Three f(x) question: evaluating inverse, finding domain, etc

[killasnake]

1 Question
If f(x) = 7x-12, than

f^-1(y) = ________

f^-1(7) = 2.71428

How would you find the f^-1(y)? I found the second part by puting 7 into 7=7x-12 and solving for x which is 2.714283


2 Question
I have no idea where to even start :?
Let f(x) = 1/2x-4, 2<x<3

The domain of f^1 is the interval [A,B]

where A = _____ and B = ______


2 Question
Let f(x) = x+2/x+6

f^-1(-9) = ________

Do I plug in -9 into f(x) and then solve for x by multipling x+6 to both sides?

 

[soroban]

Re: Three f(x) question

Hello, killasnake!

Didn't they teach you how to find an inverse function?

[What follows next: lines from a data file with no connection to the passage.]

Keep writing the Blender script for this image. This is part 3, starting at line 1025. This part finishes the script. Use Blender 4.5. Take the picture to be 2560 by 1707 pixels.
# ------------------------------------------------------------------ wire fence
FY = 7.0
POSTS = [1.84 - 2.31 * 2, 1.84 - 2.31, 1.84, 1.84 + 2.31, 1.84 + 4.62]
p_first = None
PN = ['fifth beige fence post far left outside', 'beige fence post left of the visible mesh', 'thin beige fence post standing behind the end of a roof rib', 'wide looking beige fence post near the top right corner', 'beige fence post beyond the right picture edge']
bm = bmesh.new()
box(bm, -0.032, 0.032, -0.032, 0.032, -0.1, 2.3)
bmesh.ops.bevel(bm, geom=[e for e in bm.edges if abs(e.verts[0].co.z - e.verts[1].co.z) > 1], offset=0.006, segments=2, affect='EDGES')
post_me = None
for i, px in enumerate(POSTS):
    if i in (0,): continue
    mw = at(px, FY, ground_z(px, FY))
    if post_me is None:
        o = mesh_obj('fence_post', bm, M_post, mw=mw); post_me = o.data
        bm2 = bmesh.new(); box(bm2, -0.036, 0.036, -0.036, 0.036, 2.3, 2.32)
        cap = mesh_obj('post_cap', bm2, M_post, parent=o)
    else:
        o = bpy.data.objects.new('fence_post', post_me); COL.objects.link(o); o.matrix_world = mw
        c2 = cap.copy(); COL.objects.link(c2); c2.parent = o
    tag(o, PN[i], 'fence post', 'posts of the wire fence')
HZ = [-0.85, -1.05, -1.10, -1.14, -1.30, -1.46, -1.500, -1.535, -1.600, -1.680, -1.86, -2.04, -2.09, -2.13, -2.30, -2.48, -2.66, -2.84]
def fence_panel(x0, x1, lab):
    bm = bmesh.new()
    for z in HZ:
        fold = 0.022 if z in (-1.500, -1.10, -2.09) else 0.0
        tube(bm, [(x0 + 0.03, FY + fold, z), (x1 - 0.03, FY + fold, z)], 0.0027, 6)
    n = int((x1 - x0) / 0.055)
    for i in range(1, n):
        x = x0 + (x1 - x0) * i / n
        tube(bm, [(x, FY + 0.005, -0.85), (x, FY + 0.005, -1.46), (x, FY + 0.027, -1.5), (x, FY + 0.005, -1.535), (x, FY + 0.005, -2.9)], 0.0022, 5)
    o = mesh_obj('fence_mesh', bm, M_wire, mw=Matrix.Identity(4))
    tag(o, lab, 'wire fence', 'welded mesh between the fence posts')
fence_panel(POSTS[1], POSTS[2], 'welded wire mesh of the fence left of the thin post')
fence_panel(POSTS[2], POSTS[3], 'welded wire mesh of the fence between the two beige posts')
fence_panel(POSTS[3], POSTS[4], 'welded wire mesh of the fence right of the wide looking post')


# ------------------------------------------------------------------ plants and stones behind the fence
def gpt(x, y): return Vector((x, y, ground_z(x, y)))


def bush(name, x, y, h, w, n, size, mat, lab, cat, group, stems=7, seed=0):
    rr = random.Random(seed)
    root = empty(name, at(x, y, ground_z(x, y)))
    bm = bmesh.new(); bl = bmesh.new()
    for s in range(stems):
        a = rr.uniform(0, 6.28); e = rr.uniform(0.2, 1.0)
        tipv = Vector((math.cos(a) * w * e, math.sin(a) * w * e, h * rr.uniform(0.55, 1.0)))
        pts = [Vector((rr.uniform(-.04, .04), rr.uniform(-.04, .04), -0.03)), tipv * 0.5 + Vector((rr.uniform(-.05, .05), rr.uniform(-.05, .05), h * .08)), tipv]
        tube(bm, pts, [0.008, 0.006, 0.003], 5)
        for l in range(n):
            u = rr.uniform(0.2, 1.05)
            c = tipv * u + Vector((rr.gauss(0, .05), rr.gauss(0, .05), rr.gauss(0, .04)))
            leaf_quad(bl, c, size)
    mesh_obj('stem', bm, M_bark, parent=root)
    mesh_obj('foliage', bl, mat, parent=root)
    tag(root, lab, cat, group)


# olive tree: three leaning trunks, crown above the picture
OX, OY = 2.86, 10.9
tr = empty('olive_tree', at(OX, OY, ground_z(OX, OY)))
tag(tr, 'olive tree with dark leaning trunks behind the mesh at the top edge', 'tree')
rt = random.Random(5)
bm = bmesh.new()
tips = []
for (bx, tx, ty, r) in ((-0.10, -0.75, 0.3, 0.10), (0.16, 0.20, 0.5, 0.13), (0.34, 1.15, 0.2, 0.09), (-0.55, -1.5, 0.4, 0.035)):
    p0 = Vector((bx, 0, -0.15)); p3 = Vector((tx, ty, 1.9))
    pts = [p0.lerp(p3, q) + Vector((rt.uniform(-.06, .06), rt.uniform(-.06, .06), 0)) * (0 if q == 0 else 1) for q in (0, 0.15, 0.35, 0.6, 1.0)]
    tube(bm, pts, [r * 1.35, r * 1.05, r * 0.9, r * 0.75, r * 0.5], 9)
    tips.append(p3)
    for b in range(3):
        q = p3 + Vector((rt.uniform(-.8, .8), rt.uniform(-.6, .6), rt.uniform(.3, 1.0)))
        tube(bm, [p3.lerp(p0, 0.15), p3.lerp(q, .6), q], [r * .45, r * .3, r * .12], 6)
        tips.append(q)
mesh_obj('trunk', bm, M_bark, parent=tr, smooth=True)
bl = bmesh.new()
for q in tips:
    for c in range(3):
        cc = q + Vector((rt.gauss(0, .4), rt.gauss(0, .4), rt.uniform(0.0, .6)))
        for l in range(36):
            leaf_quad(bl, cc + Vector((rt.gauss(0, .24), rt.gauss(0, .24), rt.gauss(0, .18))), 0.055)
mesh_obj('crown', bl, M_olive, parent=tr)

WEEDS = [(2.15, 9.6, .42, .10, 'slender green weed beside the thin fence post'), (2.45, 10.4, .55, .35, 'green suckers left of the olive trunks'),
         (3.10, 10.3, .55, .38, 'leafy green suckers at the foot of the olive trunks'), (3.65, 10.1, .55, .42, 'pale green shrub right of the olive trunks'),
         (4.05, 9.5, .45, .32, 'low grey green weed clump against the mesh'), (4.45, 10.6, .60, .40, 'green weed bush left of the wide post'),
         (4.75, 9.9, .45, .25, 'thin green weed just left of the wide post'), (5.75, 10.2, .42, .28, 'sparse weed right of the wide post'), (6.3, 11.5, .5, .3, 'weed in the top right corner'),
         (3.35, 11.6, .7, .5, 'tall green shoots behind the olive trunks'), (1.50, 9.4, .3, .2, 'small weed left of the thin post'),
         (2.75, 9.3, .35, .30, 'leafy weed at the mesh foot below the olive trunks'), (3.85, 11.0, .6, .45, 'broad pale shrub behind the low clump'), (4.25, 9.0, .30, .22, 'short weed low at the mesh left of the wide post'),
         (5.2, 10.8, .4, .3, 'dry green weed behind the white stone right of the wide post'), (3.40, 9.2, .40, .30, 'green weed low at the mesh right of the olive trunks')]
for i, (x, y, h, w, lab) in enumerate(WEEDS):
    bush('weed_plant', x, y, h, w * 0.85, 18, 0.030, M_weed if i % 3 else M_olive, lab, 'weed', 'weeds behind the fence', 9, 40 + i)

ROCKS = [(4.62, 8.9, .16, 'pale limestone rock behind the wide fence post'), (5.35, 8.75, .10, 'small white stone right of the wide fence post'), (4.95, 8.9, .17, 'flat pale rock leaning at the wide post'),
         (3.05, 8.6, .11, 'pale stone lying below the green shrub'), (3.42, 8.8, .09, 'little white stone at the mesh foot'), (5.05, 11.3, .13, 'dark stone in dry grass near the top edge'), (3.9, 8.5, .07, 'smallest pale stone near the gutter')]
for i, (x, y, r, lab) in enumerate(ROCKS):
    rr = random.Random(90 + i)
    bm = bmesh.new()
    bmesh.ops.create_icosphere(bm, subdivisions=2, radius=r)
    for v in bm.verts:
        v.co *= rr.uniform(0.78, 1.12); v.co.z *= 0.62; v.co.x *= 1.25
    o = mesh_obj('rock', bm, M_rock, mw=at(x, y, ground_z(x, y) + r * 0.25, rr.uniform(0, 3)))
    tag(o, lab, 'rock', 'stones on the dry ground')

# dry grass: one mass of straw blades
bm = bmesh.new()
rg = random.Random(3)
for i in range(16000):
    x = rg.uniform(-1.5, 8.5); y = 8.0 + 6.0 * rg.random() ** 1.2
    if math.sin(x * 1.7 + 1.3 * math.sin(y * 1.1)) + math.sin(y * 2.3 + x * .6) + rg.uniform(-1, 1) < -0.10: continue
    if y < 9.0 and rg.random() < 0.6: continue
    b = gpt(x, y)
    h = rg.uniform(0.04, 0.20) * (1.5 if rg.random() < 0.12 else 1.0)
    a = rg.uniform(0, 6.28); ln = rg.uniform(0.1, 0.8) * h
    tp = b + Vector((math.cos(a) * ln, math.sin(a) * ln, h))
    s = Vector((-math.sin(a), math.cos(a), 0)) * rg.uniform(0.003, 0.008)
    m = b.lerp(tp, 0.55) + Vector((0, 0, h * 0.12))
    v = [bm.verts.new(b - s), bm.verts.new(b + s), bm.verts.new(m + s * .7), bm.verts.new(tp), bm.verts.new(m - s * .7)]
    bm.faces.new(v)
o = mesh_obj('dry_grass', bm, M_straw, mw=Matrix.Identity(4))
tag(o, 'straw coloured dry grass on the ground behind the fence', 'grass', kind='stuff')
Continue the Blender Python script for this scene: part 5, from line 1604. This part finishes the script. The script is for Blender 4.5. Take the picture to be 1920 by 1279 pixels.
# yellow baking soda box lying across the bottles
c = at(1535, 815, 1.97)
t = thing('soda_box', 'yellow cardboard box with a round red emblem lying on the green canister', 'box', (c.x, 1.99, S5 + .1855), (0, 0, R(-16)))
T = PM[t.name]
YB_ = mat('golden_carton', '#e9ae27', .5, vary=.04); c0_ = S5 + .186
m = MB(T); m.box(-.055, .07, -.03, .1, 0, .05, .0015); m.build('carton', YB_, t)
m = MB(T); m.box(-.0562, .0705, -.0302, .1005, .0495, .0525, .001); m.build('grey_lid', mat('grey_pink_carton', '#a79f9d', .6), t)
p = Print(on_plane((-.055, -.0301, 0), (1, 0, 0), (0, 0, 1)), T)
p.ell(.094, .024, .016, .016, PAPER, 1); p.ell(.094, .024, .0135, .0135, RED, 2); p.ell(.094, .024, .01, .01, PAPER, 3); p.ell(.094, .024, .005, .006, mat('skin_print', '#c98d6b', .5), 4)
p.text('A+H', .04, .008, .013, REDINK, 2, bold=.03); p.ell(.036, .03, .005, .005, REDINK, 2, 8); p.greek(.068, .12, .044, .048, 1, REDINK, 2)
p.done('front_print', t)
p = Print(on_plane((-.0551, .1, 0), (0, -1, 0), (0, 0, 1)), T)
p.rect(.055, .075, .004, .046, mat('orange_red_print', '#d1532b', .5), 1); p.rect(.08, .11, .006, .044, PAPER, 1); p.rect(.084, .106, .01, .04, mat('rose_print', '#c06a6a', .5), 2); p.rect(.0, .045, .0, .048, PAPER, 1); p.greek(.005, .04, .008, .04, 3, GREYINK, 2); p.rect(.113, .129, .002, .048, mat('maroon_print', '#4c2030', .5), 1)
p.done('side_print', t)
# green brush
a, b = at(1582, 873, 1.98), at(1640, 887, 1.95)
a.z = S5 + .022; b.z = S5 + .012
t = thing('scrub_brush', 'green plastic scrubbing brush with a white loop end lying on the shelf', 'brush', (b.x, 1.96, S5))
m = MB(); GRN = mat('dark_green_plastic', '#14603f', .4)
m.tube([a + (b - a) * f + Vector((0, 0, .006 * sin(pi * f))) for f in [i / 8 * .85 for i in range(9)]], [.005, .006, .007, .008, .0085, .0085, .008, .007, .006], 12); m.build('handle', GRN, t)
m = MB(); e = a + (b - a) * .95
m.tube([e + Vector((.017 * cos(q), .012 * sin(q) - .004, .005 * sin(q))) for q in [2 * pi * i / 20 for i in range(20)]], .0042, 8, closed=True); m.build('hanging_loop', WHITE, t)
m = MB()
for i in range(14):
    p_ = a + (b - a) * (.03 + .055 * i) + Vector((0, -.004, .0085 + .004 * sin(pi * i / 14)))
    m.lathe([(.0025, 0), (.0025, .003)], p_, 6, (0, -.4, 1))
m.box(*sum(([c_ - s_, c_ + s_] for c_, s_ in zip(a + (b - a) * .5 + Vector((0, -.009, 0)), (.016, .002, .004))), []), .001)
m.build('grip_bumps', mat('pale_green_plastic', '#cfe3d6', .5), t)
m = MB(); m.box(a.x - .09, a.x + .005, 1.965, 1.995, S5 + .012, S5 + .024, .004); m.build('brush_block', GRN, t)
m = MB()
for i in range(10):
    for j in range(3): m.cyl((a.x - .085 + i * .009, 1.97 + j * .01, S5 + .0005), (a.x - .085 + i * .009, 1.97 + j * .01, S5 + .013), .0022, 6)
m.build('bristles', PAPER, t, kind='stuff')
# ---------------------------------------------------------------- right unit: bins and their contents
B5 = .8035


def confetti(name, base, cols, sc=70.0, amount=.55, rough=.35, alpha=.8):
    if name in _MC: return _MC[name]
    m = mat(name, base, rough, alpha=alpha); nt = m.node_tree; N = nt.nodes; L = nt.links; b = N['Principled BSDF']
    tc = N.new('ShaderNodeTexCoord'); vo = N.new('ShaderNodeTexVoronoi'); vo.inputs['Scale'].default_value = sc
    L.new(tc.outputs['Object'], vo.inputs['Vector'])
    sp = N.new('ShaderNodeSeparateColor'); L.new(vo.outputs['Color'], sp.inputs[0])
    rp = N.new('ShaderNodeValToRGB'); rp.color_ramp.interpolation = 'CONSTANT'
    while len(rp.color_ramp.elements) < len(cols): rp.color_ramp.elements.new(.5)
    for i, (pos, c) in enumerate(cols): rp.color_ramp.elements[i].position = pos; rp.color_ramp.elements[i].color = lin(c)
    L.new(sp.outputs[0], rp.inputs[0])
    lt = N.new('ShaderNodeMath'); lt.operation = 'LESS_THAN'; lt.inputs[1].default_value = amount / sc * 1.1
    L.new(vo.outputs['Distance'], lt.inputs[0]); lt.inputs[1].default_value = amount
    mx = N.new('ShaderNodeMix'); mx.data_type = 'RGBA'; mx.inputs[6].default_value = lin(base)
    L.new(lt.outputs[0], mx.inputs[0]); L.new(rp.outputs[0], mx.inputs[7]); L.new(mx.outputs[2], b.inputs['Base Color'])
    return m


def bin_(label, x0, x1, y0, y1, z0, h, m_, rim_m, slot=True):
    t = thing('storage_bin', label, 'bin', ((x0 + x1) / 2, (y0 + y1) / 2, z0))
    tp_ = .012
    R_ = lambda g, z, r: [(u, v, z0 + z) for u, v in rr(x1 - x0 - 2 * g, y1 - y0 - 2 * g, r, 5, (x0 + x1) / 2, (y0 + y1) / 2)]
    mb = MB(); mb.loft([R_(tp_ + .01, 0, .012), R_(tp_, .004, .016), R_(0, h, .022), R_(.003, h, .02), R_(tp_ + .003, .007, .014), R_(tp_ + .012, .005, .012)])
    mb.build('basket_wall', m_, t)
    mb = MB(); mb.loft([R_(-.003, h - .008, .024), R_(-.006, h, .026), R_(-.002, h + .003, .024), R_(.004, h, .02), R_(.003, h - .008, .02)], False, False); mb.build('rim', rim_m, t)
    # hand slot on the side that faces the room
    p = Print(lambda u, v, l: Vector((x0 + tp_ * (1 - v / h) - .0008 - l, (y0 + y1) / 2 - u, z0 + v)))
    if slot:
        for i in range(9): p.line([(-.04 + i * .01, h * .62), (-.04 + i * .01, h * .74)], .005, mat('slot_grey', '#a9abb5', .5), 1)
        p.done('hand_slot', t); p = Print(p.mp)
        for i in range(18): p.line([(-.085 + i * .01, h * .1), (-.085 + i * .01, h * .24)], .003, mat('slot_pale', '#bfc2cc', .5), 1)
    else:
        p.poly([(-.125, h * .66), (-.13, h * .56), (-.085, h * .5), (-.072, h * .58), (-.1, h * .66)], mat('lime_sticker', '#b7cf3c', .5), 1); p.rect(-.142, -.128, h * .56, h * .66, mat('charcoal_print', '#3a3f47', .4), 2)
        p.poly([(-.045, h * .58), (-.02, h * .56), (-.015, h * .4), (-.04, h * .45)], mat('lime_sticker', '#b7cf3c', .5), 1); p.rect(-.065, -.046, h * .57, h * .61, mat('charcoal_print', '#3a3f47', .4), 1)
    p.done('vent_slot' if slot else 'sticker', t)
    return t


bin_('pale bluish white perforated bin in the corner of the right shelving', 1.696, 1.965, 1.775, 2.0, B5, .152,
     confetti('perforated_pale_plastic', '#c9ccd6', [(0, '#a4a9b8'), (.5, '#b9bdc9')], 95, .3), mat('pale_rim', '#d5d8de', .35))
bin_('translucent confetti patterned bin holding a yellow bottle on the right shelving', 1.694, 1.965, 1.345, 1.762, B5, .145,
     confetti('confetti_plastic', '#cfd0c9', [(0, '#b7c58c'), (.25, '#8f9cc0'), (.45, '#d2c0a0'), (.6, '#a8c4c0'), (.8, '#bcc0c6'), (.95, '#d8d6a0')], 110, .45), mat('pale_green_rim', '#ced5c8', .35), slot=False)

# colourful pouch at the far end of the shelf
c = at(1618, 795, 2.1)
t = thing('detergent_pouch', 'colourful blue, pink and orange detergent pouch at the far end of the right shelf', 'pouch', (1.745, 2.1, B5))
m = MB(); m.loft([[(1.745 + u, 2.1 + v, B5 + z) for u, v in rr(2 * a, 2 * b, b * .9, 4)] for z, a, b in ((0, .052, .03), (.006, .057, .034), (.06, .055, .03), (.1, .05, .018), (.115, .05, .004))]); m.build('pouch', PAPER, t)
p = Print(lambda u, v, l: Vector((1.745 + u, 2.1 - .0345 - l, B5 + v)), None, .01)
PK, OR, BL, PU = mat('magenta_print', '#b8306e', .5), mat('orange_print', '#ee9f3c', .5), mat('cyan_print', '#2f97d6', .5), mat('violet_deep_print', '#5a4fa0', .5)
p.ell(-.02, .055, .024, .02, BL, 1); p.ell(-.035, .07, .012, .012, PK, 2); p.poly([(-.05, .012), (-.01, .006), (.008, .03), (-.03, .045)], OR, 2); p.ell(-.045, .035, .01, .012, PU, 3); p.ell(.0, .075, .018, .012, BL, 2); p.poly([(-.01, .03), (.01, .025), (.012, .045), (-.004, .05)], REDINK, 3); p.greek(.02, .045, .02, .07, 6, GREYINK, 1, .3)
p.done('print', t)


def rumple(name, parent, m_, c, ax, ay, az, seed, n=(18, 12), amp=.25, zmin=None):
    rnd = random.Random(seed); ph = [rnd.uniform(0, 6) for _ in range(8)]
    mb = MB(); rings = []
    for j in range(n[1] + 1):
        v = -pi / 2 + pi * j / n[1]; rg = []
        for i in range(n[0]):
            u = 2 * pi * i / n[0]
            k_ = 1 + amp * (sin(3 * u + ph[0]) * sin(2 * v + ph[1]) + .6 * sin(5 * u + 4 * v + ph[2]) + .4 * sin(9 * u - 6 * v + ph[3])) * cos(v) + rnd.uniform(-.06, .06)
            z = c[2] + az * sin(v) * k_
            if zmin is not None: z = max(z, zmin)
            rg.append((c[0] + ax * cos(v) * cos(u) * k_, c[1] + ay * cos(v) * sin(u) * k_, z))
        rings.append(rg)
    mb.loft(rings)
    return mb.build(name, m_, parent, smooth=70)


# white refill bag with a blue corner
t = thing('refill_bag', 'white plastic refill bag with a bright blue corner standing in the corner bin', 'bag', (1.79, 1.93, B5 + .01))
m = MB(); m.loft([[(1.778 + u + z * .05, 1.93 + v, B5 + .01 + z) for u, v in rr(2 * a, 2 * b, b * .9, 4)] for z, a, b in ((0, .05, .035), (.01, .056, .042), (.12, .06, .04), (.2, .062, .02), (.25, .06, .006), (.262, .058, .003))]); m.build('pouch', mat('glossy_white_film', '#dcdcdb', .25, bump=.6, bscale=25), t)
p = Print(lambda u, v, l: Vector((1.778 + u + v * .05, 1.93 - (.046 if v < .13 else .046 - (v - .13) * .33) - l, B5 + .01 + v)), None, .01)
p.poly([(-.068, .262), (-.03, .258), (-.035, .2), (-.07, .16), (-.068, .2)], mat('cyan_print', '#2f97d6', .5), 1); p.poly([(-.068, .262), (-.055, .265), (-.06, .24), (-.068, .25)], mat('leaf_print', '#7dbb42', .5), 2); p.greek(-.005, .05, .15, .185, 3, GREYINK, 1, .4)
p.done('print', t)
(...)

(1) Replace \(\displaystyle f(x)\) with \(\displaystyle y.\)

(2) "Swtich" the \(\displaystyle x\)'s and \(\displaystyle y\)'s.

(3) Solve for \(\displaystyle y\)

1) If \(\displaystyle f(x)\:=\:7x\,-\,12\), then

\(\displaystyle (a)\;f^{-1}(y)\:=\)

\(\displaystyle (b)\;f^{-1}(7)\:=\)

(a) We have: \(\displaystyle \,y\:=\:7x\,-\,12\)

"Switch": \(\displaystyle \:x\:=\;7y\,-\,12\)

Solve for \(\displaystyle y:\;\;7y\,-\,12\:=\:x\)

. . . . . . . . . . . . . \(\displaystyle 7y\:=\:x\,+\,12\)

. . . . . . . . . . . . . .\(\displaystyle y \:=\:\frac{x\,+\,12}{7}\)

Therefore: \(\displaystyle \L\:f^{-1}(x)\:=\:\frac{x\,+\,12}{7}\)


(b) \(\displaystyle f^{-1}(7)\:=\:\frac{7\,+\,12}{7}\:=\:\L\frac{19}{7}\)

2) Let \(\displaystyle f(x)\:=\:\frac{1}{2}x\,-\,4,\;\;2\,\leq\.x\;\leq\,3\)

The domain of \(\displaystyle f^{-1}(x)\) is the interval \(\displaystyle [A,B].\;\) Find \(\displaystyle A\) and \(\displaystyle B.\)

The domain of \(\displaystyle x\) is \(\displaystyle [2,\,3]\)

Then the range of \(\displaystyle f(x)\) is: \(\displaystyle \:\begin{array}{cc}f(2)\:=\:\frac{1}{2}(2)\,-\,4\:=\:-3 \\ \text{to} \\ f(3)\:=\:\frac{1}{2}(3)\,-\,4\:=\:-\frac{5}{2}\end{array}\)

Then: \(\displaystyle \L\left[-3,\,-\frac{5}{2}\right]\) is the domain of \(\displaystyle f^{-1}(x).\)

3) Let \(\displaystyle f(x)\:=\:\frac{x\,+\,2}{x\,+\,6}\)

\(\displaystyle f^{-1}(-9) \:=\)

First, find the inverse function.

We have: \(\displaystyle \:y\:=\:\frac{x\,+\,2}{x\,+\,6}\)

"Switch": \(\displaystyle \;x\:=\:\frac{y\,+\,2}{y\,+\,6}\)

Solve for \(\displaystyle y:\;x(y\,+\,6)\:=\:y\,+\,2\)

. . . . . . . . . \(\displaystyle xy\,+\,6x\:=\:y\,+\,2\)

. . . . . . . . . .\(\displaystyle xy\,-\,y\:=\:2\,-\,6x\)

Factor:. . . .\(\displaystyle y(x\,-\,1)\:=\:2\,-\,6x\)

. . . . . . . . . . . . . \(\displaystyle y \:=\:\frac{2\,-\,6x}{x\,-\,1}\)

Therefore: \(\displaystyle \:f^{-1}(x)\:=\:\frac{2\,-\,6x}{x\,-\,1}\)

And: \(\displaystyle \:f^{-1}(-9)\:=\:\frac{2\,-\,6(-9)}{-9\,-\,1}\:=\:\frac{56}{-10}\:=\:\L-\frac{28}{5}\)

 

[killasnake]

They did I just didn't remember. But thank you for the help soroban.